* [Provided material]:
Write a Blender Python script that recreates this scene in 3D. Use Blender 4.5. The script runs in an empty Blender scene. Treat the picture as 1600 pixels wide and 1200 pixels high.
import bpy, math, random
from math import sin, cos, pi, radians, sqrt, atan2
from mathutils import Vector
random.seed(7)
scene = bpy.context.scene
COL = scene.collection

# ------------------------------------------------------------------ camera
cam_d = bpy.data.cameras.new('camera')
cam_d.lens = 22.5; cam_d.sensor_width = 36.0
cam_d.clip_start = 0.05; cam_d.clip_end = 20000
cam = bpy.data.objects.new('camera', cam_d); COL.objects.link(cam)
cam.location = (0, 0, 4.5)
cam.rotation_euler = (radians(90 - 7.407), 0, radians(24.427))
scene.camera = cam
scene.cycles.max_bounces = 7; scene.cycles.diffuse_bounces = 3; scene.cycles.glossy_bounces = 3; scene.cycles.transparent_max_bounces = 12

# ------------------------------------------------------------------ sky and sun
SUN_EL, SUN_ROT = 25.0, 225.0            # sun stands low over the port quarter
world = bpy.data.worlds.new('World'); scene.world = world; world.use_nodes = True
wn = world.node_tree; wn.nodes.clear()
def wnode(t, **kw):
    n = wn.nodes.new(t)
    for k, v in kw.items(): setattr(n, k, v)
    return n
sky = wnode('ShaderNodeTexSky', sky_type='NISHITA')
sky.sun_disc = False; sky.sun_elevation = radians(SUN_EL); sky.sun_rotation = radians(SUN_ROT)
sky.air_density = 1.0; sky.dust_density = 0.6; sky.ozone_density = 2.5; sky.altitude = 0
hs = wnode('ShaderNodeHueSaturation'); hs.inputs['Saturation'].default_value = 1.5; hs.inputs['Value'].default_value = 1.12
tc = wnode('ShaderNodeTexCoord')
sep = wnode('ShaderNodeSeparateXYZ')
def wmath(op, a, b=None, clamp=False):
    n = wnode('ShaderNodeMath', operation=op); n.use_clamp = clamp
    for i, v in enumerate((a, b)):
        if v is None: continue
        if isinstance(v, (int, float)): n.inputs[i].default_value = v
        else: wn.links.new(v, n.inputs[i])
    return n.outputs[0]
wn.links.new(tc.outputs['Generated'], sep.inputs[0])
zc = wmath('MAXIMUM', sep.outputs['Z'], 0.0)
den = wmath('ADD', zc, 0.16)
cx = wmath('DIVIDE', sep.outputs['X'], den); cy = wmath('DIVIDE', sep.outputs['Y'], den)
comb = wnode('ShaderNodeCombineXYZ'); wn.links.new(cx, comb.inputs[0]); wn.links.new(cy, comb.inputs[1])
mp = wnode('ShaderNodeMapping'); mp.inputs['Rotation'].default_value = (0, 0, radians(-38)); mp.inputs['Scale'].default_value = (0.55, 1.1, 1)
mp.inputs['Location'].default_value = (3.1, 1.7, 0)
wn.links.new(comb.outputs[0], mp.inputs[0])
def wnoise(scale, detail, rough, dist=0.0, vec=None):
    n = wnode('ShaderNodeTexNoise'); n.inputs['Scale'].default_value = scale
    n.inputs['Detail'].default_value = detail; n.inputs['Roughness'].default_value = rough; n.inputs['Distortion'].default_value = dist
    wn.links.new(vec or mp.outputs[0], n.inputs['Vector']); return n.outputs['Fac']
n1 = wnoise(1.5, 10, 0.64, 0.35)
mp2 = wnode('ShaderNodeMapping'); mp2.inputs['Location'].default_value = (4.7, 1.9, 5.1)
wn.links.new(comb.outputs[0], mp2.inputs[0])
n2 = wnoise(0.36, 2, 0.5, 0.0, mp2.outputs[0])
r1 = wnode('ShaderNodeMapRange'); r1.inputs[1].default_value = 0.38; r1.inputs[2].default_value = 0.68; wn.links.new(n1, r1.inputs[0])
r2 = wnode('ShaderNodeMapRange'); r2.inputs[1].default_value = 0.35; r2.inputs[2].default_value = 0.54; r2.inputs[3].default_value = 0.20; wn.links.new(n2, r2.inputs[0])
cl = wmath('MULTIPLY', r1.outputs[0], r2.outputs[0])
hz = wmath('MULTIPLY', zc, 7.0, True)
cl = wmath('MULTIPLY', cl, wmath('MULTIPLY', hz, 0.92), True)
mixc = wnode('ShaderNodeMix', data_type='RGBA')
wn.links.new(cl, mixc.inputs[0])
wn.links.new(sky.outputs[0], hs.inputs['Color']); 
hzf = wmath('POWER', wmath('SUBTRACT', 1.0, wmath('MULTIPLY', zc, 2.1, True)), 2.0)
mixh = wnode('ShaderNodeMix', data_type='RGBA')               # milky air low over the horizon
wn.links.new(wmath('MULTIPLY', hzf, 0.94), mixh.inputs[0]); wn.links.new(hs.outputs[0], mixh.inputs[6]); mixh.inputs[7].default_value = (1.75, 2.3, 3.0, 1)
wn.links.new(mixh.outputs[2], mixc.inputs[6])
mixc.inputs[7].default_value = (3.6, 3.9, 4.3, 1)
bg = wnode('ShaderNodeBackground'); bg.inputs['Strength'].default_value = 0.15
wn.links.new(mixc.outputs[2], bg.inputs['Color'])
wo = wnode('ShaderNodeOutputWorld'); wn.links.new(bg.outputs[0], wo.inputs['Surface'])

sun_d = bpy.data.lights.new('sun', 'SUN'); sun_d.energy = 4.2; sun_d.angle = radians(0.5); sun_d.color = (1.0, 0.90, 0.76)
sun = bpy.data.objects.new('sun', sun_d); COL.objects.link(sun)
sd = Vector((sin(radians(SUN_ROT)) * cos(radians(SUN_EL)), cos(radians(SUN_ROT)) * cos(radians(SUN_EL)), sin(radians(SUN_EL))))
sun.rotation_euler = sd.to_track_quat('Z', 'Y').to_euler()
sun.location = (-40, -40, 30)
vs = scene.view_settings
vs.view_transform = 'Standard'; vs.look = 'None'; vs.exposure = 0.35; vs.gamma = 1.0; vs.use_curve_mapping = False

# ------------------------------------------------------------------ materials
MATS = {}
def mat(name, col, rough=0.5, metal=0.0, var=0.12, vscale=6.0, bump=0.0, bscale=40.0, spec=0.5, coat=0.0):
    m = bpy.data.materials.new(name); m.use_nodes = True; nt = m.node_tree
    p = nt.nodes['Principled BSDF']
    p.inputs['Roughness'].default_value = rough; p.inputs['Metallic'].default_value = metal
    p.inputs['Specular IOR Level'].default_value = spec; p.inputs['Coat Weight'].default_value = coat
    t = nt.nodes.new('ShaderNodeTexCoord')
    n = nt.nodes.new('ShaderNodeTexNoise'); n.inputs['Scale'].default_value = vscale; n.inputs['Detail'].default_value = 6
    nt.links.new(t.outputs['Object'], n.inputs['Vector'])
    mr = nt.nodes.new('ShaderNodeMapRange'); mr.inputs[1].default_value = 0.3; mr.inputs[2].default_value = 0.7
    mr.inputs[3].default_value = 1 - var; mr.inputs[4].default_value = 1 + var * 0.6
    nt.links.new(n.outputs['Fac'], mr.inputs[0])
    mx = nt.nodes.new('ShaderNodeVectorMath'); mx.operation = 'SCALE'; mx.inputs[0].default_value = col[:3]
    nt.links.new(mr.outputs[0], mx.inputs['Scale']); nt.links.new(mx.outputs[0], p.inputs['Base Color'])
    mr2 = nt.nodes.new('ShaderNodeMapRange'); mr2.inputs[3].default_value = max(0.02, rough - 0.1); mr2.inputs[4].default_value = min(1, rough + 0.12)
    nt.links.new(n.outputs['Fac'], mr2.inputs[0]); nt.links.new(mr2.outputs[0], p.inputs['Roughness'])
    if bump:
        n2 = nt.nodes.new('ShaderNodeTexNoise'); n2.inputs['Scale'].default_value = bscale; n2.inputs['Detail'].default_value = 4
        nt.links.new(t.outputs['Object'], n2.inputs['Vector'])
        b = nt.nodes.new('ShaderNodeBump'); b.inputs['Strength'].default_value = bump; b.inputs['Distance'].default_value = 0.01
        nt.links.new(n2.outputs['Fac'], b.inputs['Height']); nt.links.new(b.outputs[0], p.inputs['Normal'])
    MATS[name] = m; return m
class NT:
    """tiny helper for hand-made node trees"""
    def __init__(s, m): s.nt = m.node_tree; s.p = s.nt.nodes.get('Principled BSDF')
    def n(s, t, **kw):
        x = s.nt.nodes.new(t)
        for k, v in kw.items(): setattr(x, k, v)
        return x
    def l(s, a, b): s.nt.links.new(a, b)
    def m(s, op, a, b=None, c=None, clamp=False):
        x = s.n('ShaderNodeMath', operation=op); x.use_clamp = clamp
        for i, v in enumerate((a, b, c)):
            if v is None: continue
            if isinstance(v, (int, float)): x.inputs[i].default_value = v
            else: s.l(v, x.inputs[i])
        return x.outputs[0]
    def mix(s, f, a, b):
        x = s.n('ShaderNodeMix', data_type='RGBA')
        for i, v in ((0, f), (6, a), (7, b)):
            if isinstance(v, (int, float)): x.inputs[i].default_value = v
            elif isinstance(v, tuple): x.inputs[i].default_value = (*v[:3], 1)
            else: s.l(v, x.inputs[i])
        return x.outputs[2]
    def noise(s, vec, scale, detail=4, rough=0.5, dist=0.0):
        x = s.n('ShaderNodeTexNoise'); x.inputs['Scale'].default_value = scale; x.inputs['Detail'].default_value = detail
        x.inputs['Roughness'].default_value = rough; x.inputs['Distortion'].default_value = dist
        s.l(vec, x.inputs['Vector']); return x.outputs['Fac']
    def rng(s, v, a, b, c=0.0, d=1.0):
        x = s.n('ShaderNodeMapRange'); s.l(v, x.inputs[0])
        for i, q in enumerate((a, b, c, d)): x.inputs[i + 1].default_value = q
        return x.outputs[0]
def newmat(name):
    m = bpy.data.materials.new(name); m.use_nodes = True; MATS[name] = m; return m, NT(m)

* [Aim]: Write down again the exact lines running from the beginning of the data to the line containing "COL = scene.collection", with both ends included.

* [Finished exercise]:
Write a Blender Python script that recreates this scene in 3D. Use Blender 4.5. The script runs in an empty Blender scene. Treat the picture as 1600 pixels wide and 1200 pixels high.
import bpy, math, random
from math import sin, cos, pi, radians, sqrt, atan2
from mathutils import Vector
random.seed(7)
scene = bpy.context.scene
COL = scene.collection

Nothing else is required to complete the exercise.